The tone may change, and some tactics may, too, but for all the divisiveness Trump foments and exploits, his blunt force approach to the China relationship uniquely attracts broad bipartisan support. Many are willing to excuse Trump’s defects because in his confrontation with China they see a higher purpose. Whether to make amends for years of ignoring China’s transgressions or to preserve America’s technological edge or to reassert the primacy of Pax Americana and compel a rising China to stay in its lane, the shift in public opinion and among policymakers toward a more unyielding posture is unmistakable.
These perceptions, which have been nourished by a combination of fact, fallacy and hyperbole, didn’t emerge overnight. They were sewn in the wake of the Great Recession, grew roots, and proliferated over the course of the last decade. Today, China is regarded as a strategic rival—if not an imminent adversary—intent on leapfrogging the United States to the technological fore by any means necessary. And that is cause for doubt that any deal to end the trade war will be long-lasting.
Even if Beijing takes measures to end forced technology transfer, significantly reduce intellectual property theft, remove the artificial advantages afforded state-owned enterprises, fully implement its WTO commitments, and become more transparent about its laws and regulations, there is still the matter of the national security imperative of being at the technological fore.
As long as technological preeminence—with all of the first-mover advantages that implies—is the overarching eco-strategic objective of the United States and China, the existing rules and institutions cannot be relied upon to restrain either government from taking whatever measures it sees as best serving that goal. Realistically, neither Washington nor Beijing could be expected to refrain from industrial policies or protectionism if those measures were deemed essential to maintaining or attaining the inside track in the technology race.
Consider that the U.S. government has imposed a de facto ban on telecommunications gear produced by the Chinese company Huawei because of concerns that it will channel sensitive information to the Chinese government. Theoretically, that’s a legitimate concern. If the infrastructure through which information and data are transmitted is susceptible to cyberespionage, cybertheft, or other forms of cybermalfeasance, then governments are justified in taking measures to mitigate those risks. But the U.S. government’s approach, which is to prevent any Huawei gear from being deployed in the U.S. 5G infrastructure build-out, and to use its leverage to compel other governments around the world to ban Huawei gear, is too absolutist to be considered “mitigation.” Eradication is more the theme.
The World Trade Organization is not equipped to handle this problem. Sure, China could bring a case against the United States for discriminating against Huawei products. The United States could then defend its actions by invoking what is known as the “national security exception,” or it could just ignore the WTO altogether, adopting the posture that the United States will no longer submit to rules that limit its options for responding to national security threats, real or otherwise.

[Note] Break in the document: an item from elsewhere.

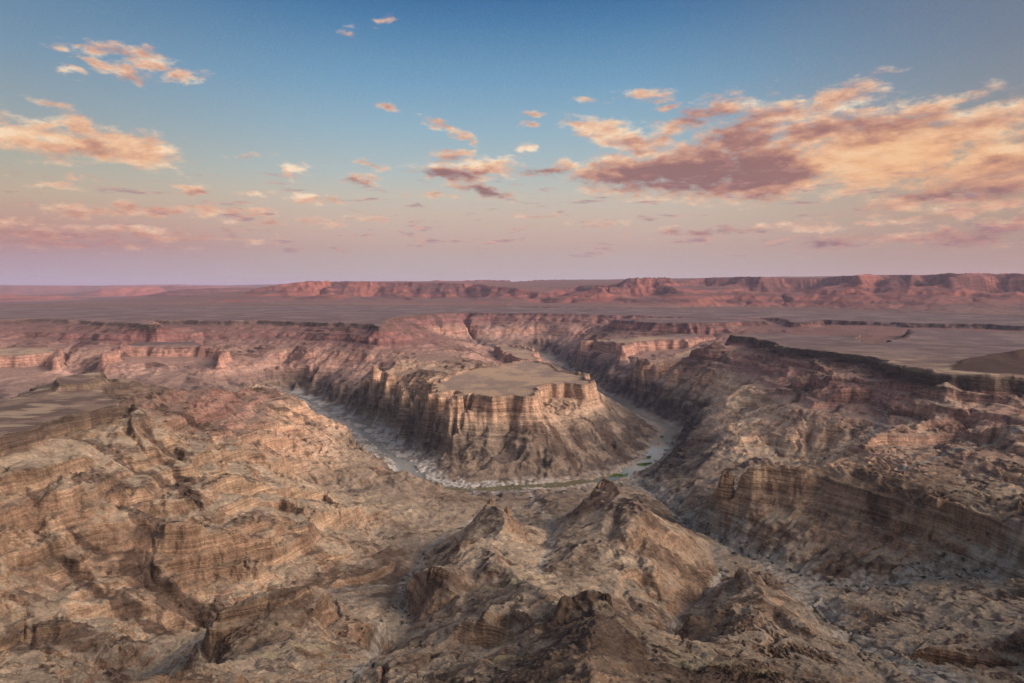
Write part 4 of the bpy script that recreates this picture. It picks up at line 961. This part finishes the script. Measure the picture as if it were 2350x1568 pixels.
def srgb(*c): return tuple(((v/255)/12.92 if v/255 <= .04045 else ((v/255+.055)/1.055)**2.4) for v in c)
def make_world():
    w = bpy.data.worlds.new('World'); scene.world = w; w.use_nodes = True; t = w.node_tree; t.nodes.clear(); L = t.links.new
    out = nd(t, 'ShaderNodeOutputWorld'); bg = nd(t, 'ShaderNodeBackground')
    tc = nd(t, 'ShaderNodeTexCoord')
    def M(op, a, b=None, c=None, clamp=False):
        r = nd(t, 'ShaderNodeMath', operation=op, use_clamp=clamp)
        for i, v in enumerate((a, b, c)):
            if v is None: continue
            if isinstance(v, (int, float)): r.inputs[i].default_value = v
            else: L(v, r.inputs[i])
        return r.outputs[0]
    def MR(f, a, b, c=0, d=1, smooth=True):
        r = nd(t, 'ShaderNodeMapRange', ins={'From Min': a, 'From Max': b, 'To Min': c, 'To Max': d})
        if smooth: r.interpolation_type = 'SMOOTHSTEP'
        L(f, r.inputs['Value']); return r.outputs[0]
    def MIX(f, a, b):
        r = nd(t, 'ShaderNodeMix', data_type='RGBA')
        if isinstance(f, (int, float)): r.inputs[0].default_value = f
        else: L(f, r.inputs[0])
        for i, v in ((6, a), (7, b)):
            if isinstance(v, tuple): r.inputs[i].default_value = v+(1,)
            else: L(v, r.inputs[i])
        return r.outputs[2]
    def RAMP(f, stops):
        r = nd(t, 'ShaderNodeValToRGB'); e = r.color_ramp.elements
        e[0].position, e[0].color = stops[0][0], srgb(*stops[0][1])+(1,)
        e[1].position, e[1].color = stops[-1][0], srgb(*stops[-1][1])+(1,)
        for p, c in stops[1:-1]: q = e.new(p); q.color = srgb(*c)+(1,)
        L(f, r.inputs[0]); return r.outputs[0]
    sp = nd(t, 'ShaderNodeSeparateXYZ'); L(tc.outputs['Generated'], sp.inputs[0]); x, y, z = sp.outputs
    az = M('ARCTAN2', x, y); el = M('ARCSINE', z)
    u = az; v = el                                         # radians
    vn = M('DIVIDE', M('MAXIMUM', v, 0.0), .5)             # 0..1 for 0..28.6 degrees
    mid = RAMP(vn, [(0, (184,170,174)), (.067, (186,168,168)), (.10, (190,166,161)), (.13, (196,171,162)), (.19, (201,181,168)), (.25, (196,189,177)), (.31, (178,189,189)), (.43, (149,178,194)), (.55, (120,161,191)), (.71, (80,127,169)), (.76, (68,114,160)), (1, (58,100,146))])
    lef = RAMP(vn, [(0, (180,164,182)), (.067, (178,151,161)), (.10, (178,140,142)), (.15, (190,152,141)), (.22, (192,172,152)), (.30, (174,173,161)), (.41, (150,163,169)), (.55, (121,149,172)), (.71, (96,129,161)), (1, (76,108,142))])
    rig = RAMP(vn, [(0, (180,152,150)), (.07, (178,150,144)), (.13, (176,149,137)), (.20, (178,156,138)), (.31, (161,151,139)), (.45, (135,141,150)), (.58, (118,129,147)), (.76, (104,115,135)), (1, (92,104,124))])
    g = MIX(MR(u, -.15, -.70), mid, lef); g = MIX(MR(u, .12, .72), g, rig)
    # ---- clouds on a high sheet: direction -> sheet position keeps their perspective
    cl = nd(t, 'ShaderNodeCombineXYZ'); L(u, cl.inputs[0]); L(v, cl.inputs[1])
    uv = cl.outputs[0]
    def noise(vec, scale, detail, rough=.55, dist=0, sc=(1, 1, 1), off=(0, 0, 0)):
        mp = nd(t, 'ShaderNodeMapping'); mp.inputs['Scale'].default_value = sc; mp.inputs['Location'].default_value = off; L(vec, mp.inputs['Vector'])
        n = nd(t, 'ShaderNodeTexNoise', ins={'Scale': scale, 'Detail': detail, 'Roughness': rough, 'Distortion': dist}); L(mp.outputs[0], n.inputs['Vector']); return n.outputs['Fac']
    def pos(px, py):
        a, t_ = ray(px, py); return a, math.atan(t_)
    # cloud masses: centre x,y, half width, half height, tilt in degrees, weight (survey units)
    BL = [(225,112,48,9,-4,.75),(270,118,40,9,-6,.75),(345,122,38,11,0,.8),(240,145,45,11,-12,.8),(300,160,38,12,-28,.85),(350,148,45,12,-4,.85),(310,178,34,8,-8,.75),(415,172,42,11,-3,.9),(178,103,26,6,0,.6),(120,106,20,5,0,.5),(170,165,26,6,-15,.5),
          (60,320,90,26,-8,1),(200,330,120,24,-7,1.1),(320,345,80,30,-10,1.1),(180,285,70,16,-25,.9),(15,300,40,30,-20,1.),
          (685,388,36,14,0,.9),(668,398,26,9,-20,.8),(580,447,20,11,0,.8),(690,455,55,12,-5,.9),(755,462,60,9,0,.7),(440,433,32,9,0,.8),(180,411,40,7,0,.7),(105,427,45,7,0,.55),
          (200,487,65,13,0,.85),(295,475,35,13,0,.85),(362,483,45,13,0,.85),(475,483,55,13,0,.95),(560,485,55,11,0,.85),(20,505,40,8,0,.7),
          (890,245,32,9,-15,.75),(1020,295,60,10,-18,.8),(1078,320,22,15,-40,.85),(1210,343,25,11,0,.8),(855,380,40,8,0,.7),(830,412,45,12,0,.75),(582,360,35,4,0,.4),
          (1040,365,75,14,-4,.9),(1110,385,85,20,0,1.1),(1030,400,80,18,-6,1.),(1110,438,70,13,-8,.8),(1130,375,60,14,-2,1.),
          (1290,385,70,14,14,.9),(1310,380,40,14,-10,.9),(1240,398,50,9,20,.8),
          (1220,263,28,7,0,.7),(1215,290,30,7,0,.7),(1330,290,45,10,-10,.8),(1390,300,80,26,-10,1.1),(1450,325,90,26,-14,1.1),(1470,220,60,14,5,.75),(1525,243,25,8,0,.7),(1350,235,40,7,-5,.45),
          (1440,395,130,40,-4,1.2),(1600,385,180,48,0,1.35),(1780,380,150,56,0,1.4),(1700,430,180,30,0,1.1),(1540,425,150,26,-3,1.),(1700,320,130,40,10,1.),(1780,270,120,30,18,.95),(1650,250,90,24,14,.75),
          (1930,220,90,22,10,.95),(1880,300,140,40,12,1.),(2000,330,170,55,10,1.3),(2060,360,150,60,8,1.35),(2200,300,170,35,10,1.05),(2300,370,140,60,5,1.1),(2220,400,150,50,0,.95),(2120,250,130,16,12,.7),(2320,250,70,14,16,.7),(1560,290,80,22,22,.7),(1480,350,60,12,0,.7),
          (2150,450,150,22,8,.85),(2310,430,90,24,8,.95),(1880,520,120,10,3,.6),(2230,480,140,14,6,.7),(2100,540,200,12,4,.65),(2330,520,100,20,6,.8),(1600,535,110,9,5,.6),(1240,495,60,6,0,.6),(1380,513,60,7,0,.55),(1890,560,50,16,0,.6),(2250,550,110,14,4,.6),
          (876,46,16,9,20,.55),(800,72,12,6,0,.3),(100,535,130,11,0,.75),(300,530,150,9,0,.7),(150,560,200,9,0,.6),(430,545,170,7,0,.55),(600,510,60,7,0,.6),(730,508,60,7,0,.55),(850,500,50,6,0,.5),(1000,450,60,7,0,.6)]
    fld = None; fld2 = None
    warp = nd(t, 'ShaderNodeTexNoise', ins={'Scale': 22.0, 'Detail': 4.0, 'Roughness': .6}); mpw = nd(t, 'ShaderNodeMapping'); mpw.inputs['Scale'].default_value = (1, 2.1, 1); L(uv, mpw.inputs['Vector']); L(mpw.outputs[0], warp.inputs['Vector'])
    wsub = nd(t, 'ShaderNodeVectorMath', operation='SUBTRACT'); L(warp.outputs['Color'], wsub.inputs[0]); wsub.inputs[1].default_value = (.5, .5, .5)
    wsc = nd(t, 'ShaderNodeVectorMath', operation='MULTIPLY'); L(wsub.outputs[0], wsc.inputs[0]); wsc.inputs[1].default_value = (.075, .028, 0)
    wad = nd(t, 'ShaderNodeVectorMath', operation='ADD'); L(uv, wad.inputs[0]); L(wsc.outputs[0], wad.inputs[1]); wuv = wad.outputs[0]
    TL = (-24, -10, 0, 10)
    tv = []
    for tl in TL:
        if tl == 0: tv.append(wuv); continue
        vr = nd(t, 'ShaderNodeVectorRotate', rotation_type='Z_AXIS'); L(wuv, vr.inputs['Vector']); vr.inputs['Angle'].default_value = -math.radians(tl); tv.append(vr.outputs[0])
    def blob(px, py, a, b, tilt=0):
        cu, cv = pos(px, py); k = min(range(4), key=lambda q: abs(TL[q]-tilt)); th_ = -math.radians(TL[k])
        ru, rv = cu*math.cos(th_)-cv*math.sin(th_), cu*math.sin(th_)+cv*math.cos(th_)
        sx, sy = FPX/a, FPX/b
        vm = nd(t, 'ShaderNodeVectorMath', operation='MULTIPLY_ADD'); L(tv[k], vm.inputs[0]); vm.inputs[1].default_value = (sx, sy, 0); vm.inputs[2].default_value = (-ru*sx, -rv*sy, 0)
        ln = nd(t, 'ShaderNodeVectorMath', operation='LENGTH'); L(vm.outputs[0], ln.inputs[0]); return ln.outputs['Value']
    def field(vec):
        acc = None
        for (px, py, a, b, tilt, wt) in sorted(BL):
            q = M('MULTIPLY_ADD', blob(px, py, a*1.25, b*1.35, tilt), -wt, wt)
            acc = q if acc is None else M('SMOOTH_MAX', acc, q, .12)
        return acc
    F = field(wuv)
    n_hi = noise(uv, 34, 9, .60, .15, sc=(1, 2.4, 1)); n_lo = noise(uv, 10, 5, .6, .3, sc=(1, 2.6, 1))
    dens = M('ADD', F, M('MULTIPLY_ADD', n_hi, 2.0, -1.04)); dens = M('ADD', dens, M('MULTIPLY_ADD', n_lo, .7, -.35))
    alpha = MR(dens, -.08, .75)
    # scattered flecks low in the sky
    fl = noise(uv, 16, 7, .6, .3, sc=(1, 5.5, 1), off=(3.1, 1.7, 0))
    flm = M('MULTIPLY', MR(fl, .55, .68), M('MULTIPLY', MR(v, .02, .06), MR(v, .19, .10)))
    flm = M('MULTIPLY', flm, .7)
    # lit side and shaded side: compare with the density a step towards the sun (below right of the anti-solar sky)
    def dens_at(du, dv):
        a = nd(t, 'ShaderNodeVectorMath', operation='ADD'); L(uv, a.inputs[0]); a.inputs[1].default_value = (du, dv, 0)
        return noise(a.outputs[0], 34, 9, .60, .15, sc=(1, 2.4, 1)), noise(a.outputs[0], 10, 5, .6, .3, sc=(1, 2.6, 1))
    h2, l2 = dens_at(.004, .009)
    rel_ = M('ADD', M('MULTIPLY', M('SUBTRACT', n_hi, h2), .95), M('MULTIPLY', M('SUBTRACT', n_lo, l2), 1.6))
    thick = MR(dens, .15, 1.1)
    def patches(L_, k):
        acc_ = None
        for (px, py, a, b, s_) in L_:
            q = MR(blob(px, py, a, b), 1.3, 0.15, 0, s_)
            acc_ = q if acc_ is None else M('MAXIMUM', acc_, q)
        return acc_
    # where thick cloud shades itself (mauve bodies) and where the low sun reaches in (amber)
    shade = patches(((1560, 412, 250, 46, .62), (1745, 398, 130, 52, .66), (1680, 330, 110, 50, .42), (1035, 402, 85, 20, .6), (1110, 442, 80, 16, .6), (1235, 398, 50, 16, .55), (1590, 262, 110, 34, .3),
                     (215, 345, 110, 16, .28), (2230, 445, 240, 26, .36), (2320, 400, 90, 26, .25), (1960, 290, 190, 18, .2), (310, 180, 60, 12, .2), (1880, 560, 110, 24, .5), (2250, 550, 200, 24, .5), (1600, 536, 140, 12, .5), (150, 545, 320, 24, .3), (830, 420, 40, 8, .4)), 0)
    glow = patches(((2075, 352, 85, 42, .46), (1960, 385, 130, 62, .32), (2290, 352, 90, 22, .4), (2160, 330, 170, 50, .16), (330, 350, 80, 26, .36), (60, 310, 110, 28, .3), (1420, 302, 100, 26, .26), (1120, 372, 90, 16, .36), (685, 388, 50, 22, .3), (580, 447, 30, 18, .25), (690, 450, 60, 10, .3), (1210, 343, 30, 14, .2)), 0)
    lit = M('ADD', M('SUBTRACT', .74, M('MULTIPLY', thick, .30)), rel_)
    lit = M('ADD', M('SUBTRACT', lit, shade), glow, clamp=True)
    ccol = RAMP(lit, [(0, (148,108,108)), (.22, (172,124,116)), (.48, (204,154,132)), (.70, (230,184,154)), (.88, (244,208,174)), (1, (252,227,198))])
    amber = patches(((2060, 375, 270, 95, .55), (2300, 380, 160, 80, .45), (1850, 400, 90, 50, .3), (200, 330, 260, 50, .25)), 0)
    ccol = MIX(M('MULTIPLY', amber, M('ADD', lit, .15)), ccol, srgb(240, 176, 118))
    low = MR(v, .17, .03)
    ccol = MIX(M('MULTIPLY', low, .6), ccol, RAMP(lit, [(0, (150,118,134)), (.5, (196,148,142)), (1, (226,172,152))]))
    ccol = MIX(M('MULTIPLY', MR(v, .25, .36), .30), ccol, srgb(232, 200, 188))
    s1 = MIX(M('MULTIPLY', alpha, .95), g, ccol)
    s1 = MIX(flm, s1, MIX(MR(noise(uv, 40, 3, .5, 0, sc=(1, 4, 1)), .4, .6), srgb(160,128,140), srgb(214,164,150)))
    # overhead and behind (never in view): clear blue above, plus an added bright warm lobe as soft key light on the terrain
    sky = nd(t, 'ShaderNodeTexSky', sky_type='NISHITA', sun_disc=False, sun_elevation=SUN_EL, sun_rotation=SUN_AZ, altitude=800, air_density=1.2, dust_density=1.5)
    behind = M('MULTIPLY', MR(y, .35, -.35), 1.0)
    dotn = nd(t, 'ShaderNodeVectorMath', operation='DOT_PRODUCT'); L(tc.outputs['Generated'], dotn.inputs[0]); dotn.inputs[1].default_value = Vector((math.sin(GLOW_AZ)*math.cos(GLOW_EL), math.cos(GLOW_AZ)*math.cos(GLOW_EL), math.sin(GLOW_EL)))
    gl = M('POWER', M('MAXIMUM', dotn.outputs['Value'], 0.0), 26.0)
    warm = nd(t, 'ShaderNodeVectorMath', operation='SCALE'); warm.inputs[0].default_value = (1.0, .80, .64); L(M('MULTIPLY', gl, GLOW), warm.inputs['Scale'])
    zen = MR(z, .42, .75)
    up = MIX(zen, s1, srgb(*ZEN))
    nsc = nd(t, 'ShaderNodeVectorMath', operation='SCALE'); L(sky.outputs[0], nsc.inputs[0]); nsc.inputs['Scale'].default_value = .10
    bk = nd(t, 'ShaderNodeVectorMath', operation='ADD'); L(nsc.outputs[0], bk.inputs[0]); bk.inputs[1].default_value = BACK
    bk2 = nd(t, 'ShaderNodeVectorMath', operation='ADD'); L(bk.outputs[0], bk2.inputs[0]); L(warm.outputs[0], bk2.inputs[1])
    fin = MIX(behind, up, bk2.outputs[0])
    L(fin, bg.inputs['Color']); bg.inputs['Strength'].default_value = 1.0
    L(bg.outputs[0], out.inputs[0])
    w.cycles.sampling_method = 'MANUAL'; w.cycles.sample_map_resolution = 1024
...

By banning Huawei gear and putting pressure on third countries to do the same, the United States is effectively saying that a huge swath of 21st century trade—an estimated $12.3 trillion in sales activity across multiple industries involved in developing 5G infrastructure and producing 5G enabled products by 2035, according to the Congressional Research Service—will not be subject to the disciplines of the global trading system. If that doesn’t consign the WTO to insignificance, the ensuing race to carve up the world into spheres of influence based on competing 5G standards will.
In what will look like a replay of the Cold War, Beijing and Washington will compete for the loyalties of the rest of the world by offering carrots and threatening sticks to countries to adopt their respective 5G standards. Dividing the world into these technology blocs will deprive the technology ecosystem of global economies of scale and open the door to bloc-based tariffs and other forms of protectionism, making the world a poorer place. Creation of the open global trading system induced a steady climb in global exports from 4% of GDP in 1947 to 26% of GDP in 2015. Erecting tariffs and non-tariff barriers through that system would undoubtedly cause a decline in global trade and output.
In an era when national security has been invoked frivolously as an excuse for protectionism, it is easy to forget that there are legitimate national security interests to protect. The rules and institutions developed under U.S. leadership after World War II, which fostered unprecedented economic growth, wealth creation, and relative peace, emerged not because the United States was an altruistic, benevolent giant that subordinated its own interests to the global order, but because a stronger Europe, a stronger Japan, and a stronger world capable of purchasing U.S. products and resisting Soviet expansionism was very much in America’s national security interests.
If the United States and China are going to adhere to international rules going forward, they will have to be convinced that doing so is, first and foremost, in their own interests. That will require new rules, and it will be no easy task.